Correlating proton transfer dynamics to probe location in confined environments.

The dramatic impact of differing environments on proton transfer dynamics of the photoacid HPTS prompted us to investigate these systems with two highly complementary methods: ultrafast time-resolved transient absorption and two-dimensional NMR spectroscopies. Both ultrafast time-resolved transient absorption spectroscopy and time-resolved anisotropy decays demonstrate the proton transfer dynamics depend intimately on the specific reverse micellar system.
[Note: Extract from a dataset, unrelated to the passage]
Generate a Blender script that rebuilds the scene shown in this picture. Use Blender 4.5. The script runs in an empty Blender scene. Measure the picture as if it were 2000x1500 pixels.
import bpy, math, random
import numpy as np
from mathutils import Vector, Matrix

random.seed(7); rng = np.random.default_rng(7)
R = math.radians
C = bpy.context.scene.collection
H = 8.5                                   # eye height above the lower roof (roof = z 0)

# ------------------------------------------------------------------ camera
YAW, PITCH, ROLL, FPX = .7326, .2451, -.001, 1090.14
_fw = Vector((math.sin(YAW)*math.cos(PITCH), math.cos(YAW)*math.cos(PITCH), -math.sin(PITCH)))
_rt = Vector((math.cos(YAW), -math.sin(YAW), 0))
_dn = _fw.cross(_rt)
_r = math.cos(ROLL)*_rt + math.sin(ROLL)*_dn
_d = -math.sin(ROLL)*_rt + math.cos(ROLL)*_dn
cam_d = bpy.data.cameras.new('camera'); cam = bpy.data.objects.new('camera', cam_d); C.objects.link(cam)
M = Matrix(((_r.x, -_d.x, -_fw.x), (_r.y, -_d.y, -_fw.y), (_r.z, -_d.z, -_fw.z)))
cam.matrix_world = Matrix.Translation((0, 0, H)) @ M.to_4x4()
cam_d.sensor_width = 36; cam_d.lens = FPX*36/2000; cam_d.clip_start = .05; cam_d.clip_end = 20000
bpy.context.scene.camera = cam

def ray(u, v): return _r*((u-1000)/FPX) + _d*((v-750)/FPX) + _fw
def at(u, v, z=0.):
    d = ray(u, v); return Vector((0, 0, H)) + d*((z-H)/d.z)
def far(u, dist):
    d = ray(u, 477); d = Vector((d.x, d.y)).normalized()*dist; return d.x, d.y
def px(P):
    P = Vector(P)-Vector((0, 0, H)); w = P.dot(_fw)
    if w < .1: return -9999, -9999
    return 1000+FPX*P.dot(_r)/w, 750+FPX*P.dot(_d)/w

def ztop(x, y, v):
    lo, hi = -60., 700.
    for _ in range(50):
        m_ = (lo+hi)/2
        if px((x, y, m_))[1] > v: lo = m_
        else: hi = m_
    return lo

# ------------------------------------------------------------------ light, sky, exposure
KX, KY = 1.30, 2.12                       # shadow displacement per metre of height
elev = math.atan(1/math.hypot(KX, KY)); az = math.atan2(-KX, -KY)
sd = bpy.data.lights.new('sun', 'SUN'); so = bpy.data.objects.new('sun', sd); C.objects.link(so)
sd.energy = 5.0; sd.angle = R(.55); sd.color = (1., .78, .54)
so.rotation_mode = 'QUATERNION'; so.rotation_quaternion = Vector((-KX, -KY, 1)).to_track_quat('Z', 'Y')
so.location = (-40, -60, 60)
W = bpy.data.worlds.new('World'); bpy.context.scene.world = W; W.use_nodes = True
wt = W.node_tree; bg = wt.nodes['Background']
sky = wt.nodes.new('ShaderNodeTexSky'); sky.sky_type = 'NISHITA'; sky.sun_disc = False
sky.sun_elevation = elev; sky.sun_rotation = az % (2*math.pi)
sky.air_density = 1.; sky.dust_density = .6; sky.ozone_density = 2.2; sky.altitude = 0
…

For w(0) = 10 reverse micelles formed with anionic AOT surfactant, the HPTS proton transfer dynamics are similar to dynamics in bulk aqueous solution, and the corresponding (1)H 2D NOESY NMR spectra display no cross peaks between HPTS and AOT consistent with the HPTS residing well hydrated by water in the interior of the reverse micelle water pool. In contrast, ultrafast transient absorption experiments show no evidence for HPTS photoinduced proton transfer reaction in reverse micelles formed with the cationic CTAB surfactant. In CTAB reverse micelles, clear cross peaks between HPTS and CTAB in the 2D NMR spectra show that HPTS embeds in the interface. These results indicate that the environment strongly impacts the proton transfer reaction and that complementary experimental techniques develop understanding of how location critically affects molecular responses.